## TASK INSTRUCTIONS
Reproduce exactly the lines below, from the first one through the line containing "S.camera = cam", and omit any pictures.

## SUPPLIED MATERIAL
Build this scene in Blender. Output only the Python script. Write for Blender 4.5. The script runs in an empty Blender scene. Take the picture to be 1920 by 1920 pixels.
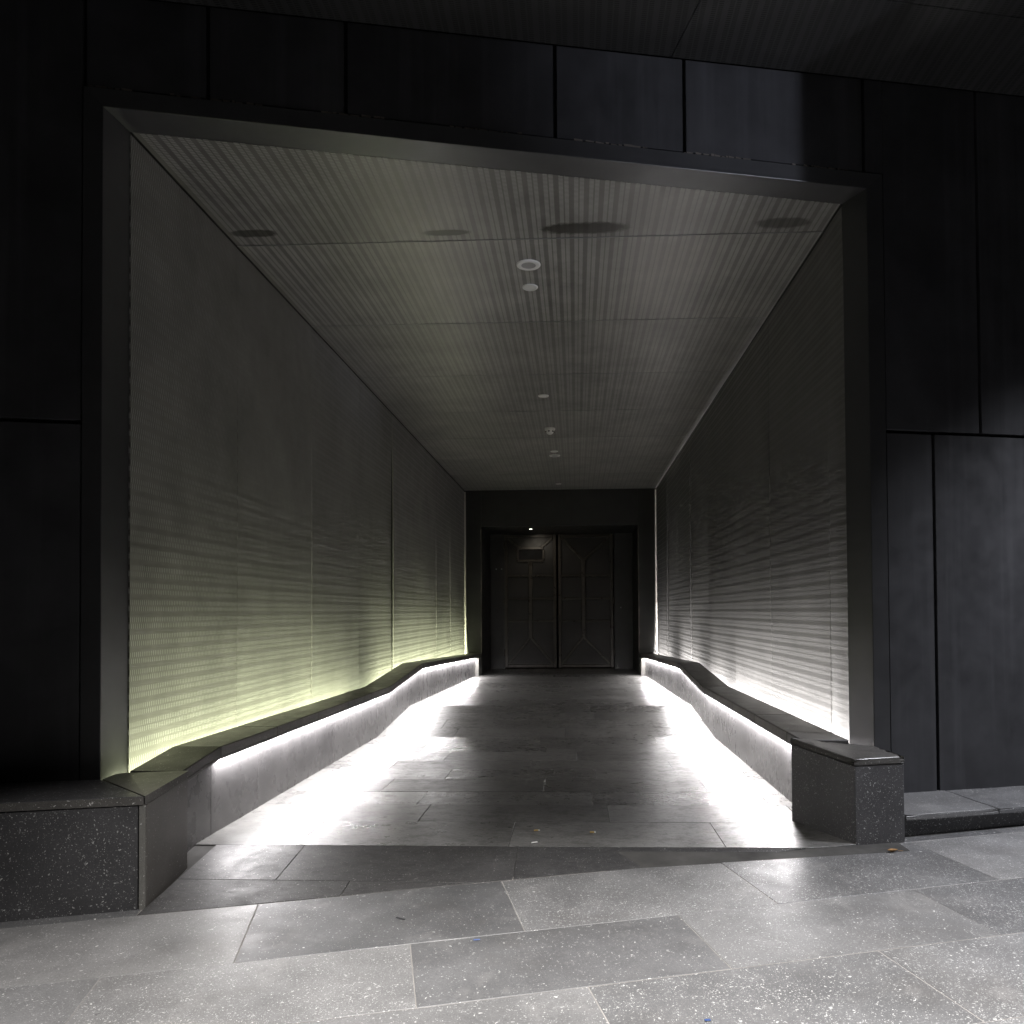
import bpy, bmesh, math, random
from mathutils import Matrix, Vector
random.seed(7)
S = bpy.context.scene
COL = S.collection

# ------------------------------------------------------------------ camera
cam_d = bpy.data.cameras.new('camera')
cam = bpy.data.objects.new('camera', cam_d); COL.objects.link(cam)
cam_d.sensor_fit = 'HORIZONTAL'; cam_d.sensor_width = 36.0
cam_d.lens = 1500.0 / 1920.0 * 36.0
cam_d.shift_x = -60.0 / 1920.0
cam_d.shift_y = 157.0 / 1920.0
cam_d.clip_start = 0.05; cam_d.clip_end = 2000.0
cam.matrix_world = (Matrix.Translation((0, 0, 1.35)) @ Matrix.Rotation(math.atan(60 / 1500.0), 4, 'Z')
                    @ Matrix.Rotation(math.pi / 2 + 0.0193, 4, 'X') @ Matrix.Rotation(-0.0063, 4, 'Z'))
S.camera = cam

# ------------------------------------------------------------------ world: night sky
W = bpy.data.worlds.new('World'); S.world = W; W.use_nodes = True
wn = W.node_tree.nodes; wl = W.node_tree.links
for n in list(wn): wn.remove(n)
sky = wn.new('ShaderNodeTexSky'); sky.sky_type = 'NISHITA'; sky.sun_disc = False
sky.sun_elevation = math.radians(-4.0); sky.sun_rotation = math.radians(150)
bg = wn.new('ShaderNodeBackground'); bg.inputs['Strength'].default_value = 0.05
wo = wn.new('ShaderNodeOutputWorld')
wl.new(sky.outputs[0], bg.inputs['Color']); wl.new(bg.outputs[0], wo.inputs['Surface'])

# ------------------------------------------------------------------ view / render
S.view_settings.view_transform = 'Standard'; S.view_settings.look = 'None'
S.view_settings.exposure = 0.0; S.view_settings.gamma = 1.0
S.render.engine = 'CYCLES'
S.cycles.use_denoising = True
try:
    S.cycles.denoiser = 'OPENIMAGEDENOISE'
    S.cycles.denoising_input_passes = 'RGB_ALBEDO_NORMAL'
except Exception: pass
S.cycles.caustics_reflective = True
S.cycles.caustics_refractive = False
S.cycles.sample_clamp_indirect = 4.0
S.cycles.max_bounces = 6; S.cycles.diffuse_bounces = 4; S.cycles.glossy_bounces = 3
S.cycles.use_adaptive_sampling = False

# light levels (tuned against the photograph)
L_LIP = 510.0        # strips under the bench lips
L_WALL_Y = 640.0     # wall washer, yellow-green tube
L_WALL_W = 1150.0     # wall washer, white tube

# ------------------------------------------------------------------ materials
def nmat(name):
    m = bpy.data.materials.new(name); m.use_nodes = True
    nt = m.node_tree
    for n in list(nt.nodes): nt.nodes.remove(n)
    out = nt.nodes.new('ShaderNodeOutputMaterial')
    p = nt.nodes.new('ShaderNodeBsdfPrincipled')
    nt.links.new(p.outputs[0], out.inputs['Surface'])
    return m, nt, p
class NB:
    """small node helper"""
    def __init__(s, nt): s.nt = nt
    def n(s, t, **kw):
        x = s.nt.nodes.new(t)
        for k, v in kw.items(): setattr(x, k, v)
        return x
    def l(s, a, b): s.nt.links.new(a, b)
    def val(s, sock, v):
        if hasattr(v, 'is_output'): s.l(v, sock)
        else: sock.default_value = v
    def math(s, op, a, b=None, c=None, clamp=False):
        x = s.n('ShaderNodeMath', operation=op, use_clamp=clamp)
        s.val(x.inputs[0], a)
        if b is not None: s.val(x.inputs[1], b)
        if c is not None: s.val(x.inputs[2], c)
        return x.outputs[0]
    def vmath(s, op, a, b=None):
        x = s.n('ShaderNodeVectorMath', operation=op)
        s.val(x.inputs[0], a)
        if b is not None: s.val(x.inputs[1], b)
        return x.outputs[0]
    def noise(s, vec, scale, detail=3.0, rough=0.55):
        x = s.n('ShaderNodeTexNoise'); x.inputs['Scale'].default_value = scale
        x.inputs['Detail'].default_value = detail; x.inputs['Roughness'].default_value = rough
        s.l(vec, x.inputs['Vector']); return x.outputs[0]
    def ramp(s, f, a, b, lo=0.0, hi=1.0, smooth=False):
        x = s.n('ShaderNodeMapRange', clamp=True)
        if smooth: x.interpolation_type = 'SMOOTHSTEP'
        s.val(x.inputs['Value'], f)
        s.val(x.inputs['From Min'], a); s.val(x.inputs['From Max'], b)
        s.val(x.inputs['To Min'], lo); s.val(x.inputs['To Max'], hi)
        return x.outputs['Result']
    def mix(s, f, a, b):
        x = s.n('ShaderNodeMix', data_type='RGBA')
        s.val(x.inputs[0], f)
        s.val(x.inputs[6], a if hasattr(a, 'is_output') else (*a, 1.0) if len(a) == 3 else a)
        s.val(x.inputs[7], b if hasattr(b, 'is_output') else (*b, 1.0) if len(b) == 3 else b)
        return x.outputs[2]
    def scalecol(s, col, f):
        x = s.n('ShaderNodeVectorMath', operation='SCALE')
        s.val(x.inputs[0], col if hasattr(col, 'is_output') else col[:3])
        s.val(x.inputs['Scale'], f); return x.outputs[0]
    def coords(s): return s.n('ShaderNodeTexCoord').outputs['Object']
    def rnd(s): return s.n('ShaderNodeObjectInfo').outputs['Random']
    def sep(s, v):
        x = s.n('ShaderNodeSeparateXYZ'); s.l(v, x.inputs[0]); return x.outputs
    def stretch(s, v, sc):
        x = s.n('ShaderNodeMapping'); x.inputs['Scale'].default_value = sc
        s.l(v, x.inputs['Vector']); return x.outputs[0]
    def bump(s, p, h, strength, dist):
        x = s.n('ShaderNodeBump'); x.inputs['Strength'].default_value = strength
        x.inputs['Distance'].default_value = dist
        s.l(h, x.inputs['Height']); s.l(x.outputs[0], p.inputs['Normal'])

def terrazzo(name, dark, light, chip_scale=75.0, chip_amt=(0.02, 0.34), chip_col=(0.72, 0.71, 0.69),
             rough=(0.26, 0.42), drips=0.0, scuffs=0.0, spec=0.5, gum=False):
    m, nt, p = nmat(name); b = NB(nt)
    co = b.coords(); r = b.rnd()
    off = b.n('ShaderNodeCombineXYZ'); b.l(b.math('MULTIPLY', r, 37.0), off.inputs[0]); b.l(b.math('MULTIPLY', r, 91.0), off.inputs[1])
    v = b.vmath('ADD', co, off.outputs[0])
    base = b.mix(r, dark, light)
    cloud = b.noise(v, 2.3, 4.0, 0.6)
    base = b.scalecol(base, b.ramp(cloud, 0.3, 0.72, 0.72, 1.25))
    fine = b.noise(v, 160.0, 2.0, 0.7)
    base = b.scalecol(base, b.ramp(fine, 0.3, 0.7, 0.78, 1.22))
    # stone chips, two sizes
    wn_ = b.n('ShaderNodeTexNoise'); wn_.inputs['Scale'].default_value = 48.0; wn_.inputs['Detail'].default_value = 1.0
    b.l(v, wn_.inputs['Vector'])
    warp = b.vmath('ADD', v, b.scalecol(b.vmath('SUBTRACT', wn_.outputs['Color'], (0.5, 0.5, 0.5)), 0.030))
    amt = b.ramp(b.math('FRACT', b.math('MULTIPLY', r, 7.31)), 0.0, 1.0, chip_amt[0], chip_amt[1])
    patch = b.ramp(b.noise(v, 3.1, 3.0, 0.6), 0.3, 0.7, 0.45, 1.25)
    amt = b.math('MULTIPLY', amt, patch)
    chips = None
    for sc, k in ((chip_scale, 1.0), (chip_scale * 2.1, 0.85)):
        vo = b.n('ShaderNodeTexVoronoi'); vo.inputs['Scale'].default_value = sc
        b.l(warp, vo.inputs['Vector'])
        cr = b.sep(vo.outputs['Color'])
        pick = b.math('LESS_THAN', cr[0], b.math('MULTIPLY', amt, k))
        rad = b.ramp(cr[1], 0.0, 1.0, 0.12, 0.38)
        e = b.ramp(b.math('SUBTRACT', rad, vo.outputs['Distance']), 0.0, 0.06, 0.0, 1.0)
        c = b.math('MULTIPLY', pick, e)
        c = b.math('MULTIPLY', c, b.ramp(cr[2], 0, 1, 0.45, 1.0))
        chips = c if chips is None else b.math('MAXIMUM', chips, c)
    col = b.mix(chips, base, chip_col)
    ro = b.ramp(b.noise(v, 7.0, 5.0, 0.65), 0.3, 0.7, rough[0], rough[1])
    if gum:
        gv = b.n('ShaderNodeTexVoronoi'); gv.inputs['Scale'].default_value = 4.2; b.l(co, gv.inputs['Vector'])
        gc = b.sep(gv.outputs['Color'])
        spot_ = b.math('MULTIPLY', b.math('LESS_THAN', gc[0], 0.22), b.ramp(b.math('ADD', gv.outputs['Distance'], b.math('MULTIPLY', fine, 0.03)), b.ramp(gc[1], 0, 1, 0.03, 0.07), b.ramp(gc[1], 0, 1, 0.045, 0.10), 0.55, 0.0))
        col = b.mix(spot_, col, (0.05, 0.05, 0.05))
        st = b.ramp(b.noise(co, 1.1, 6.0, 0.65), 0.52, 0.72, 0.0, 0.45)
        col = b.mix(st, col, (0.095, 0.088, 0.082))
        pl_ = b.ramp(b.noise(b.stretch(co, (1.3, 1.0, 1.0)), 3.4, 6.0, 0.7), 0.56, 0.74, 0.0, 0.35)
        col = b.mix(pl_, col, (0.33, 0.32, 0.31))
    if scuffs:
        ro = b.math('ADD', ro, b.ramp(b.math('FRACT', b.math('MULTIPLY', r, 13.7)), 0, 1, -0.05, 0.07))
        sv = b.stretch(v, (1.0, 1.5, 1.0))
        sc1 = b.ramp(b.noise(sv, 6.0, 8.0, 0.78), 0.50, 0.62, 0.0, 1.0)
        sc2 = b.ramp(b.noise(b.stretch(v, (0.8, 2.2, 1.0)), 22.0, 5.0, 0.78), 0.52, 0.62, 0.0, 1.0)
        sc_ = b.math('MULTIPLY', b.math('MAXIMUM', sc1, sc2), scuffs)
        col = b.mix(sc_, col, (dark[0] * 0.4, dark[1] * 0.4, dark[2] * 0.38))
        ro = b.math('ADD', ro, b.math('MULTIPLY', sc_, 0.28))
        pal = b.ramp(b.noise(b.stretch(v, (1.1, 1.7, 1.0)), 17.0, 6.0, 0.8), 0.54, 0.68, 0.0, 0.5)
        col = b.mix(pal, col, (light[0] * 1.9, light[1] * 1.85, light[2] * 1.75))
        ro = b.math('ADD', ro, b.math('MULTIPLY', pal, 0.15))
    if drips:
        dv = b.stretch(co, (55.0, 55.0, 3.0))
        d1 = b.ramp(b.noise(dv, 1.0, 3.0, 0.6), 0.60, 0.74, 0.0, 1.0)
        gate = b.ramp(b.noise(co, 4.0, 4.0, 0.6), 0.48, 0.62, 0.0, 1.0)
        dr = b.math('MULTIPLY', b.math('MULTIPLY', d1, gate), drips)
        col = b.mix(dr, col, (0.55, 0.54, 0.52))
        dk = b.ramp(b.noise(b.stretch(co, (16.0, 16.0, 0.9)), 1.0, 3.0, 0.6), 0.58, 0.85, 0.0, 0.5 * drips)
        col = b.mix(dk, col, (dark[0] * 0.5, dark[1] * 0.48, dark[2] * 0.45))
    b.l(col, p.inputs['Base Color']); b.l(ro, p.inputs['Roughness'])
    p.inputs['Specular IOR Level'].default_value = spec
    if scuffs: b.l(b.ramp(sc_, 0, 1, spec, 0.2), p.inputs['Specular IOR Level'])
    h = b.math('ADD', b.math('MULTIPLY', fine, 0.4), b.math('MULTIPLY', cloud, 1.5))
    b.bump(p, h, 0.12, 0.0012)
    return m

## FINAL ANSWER
Build this scene in Blender. Output only the Python script. Write for Blender 4.5. The script runs in an empty Blender scene. Take the picture to be 1920 by 1920 pixels.
import bpy, bmesh, math, random
from mathutils import Matrix, Vector
random.seed(7)
S = bpy.context.scene
COL = S.collection

# ------------------------------------------------------------------ camera
cam_d = bpy.data.cameras.new('camera')
cam = bpy.data.objects.new('camera', cam_d); COL.objects.link(cam)
cam_d.sensor_fit = 'HORIZONTAL'; cam_d.sensor_width = 36.0
cam_d.lens = 1500.0 / 1920.0 * 36.0
cam_d.shift_x = -60.0 / 1920.0
cam_d.shift_y = 157.0 / 1920.0
cam_d.clip_start = 0.05; cam_d.clip_end = 2000.0
cam.matrix_world = (Matrix.Translation((0, 0, 1.35)) @ Matrix.Rotation(math.atan(60 / 1500.0), 4, 'Z')
                    @ Matrix.Rotation(math.pi / 2 + 0.0193, 4, 'X') @ Matrix.Rotation(-0.0063, 4, 'Z'))
S.camera = cam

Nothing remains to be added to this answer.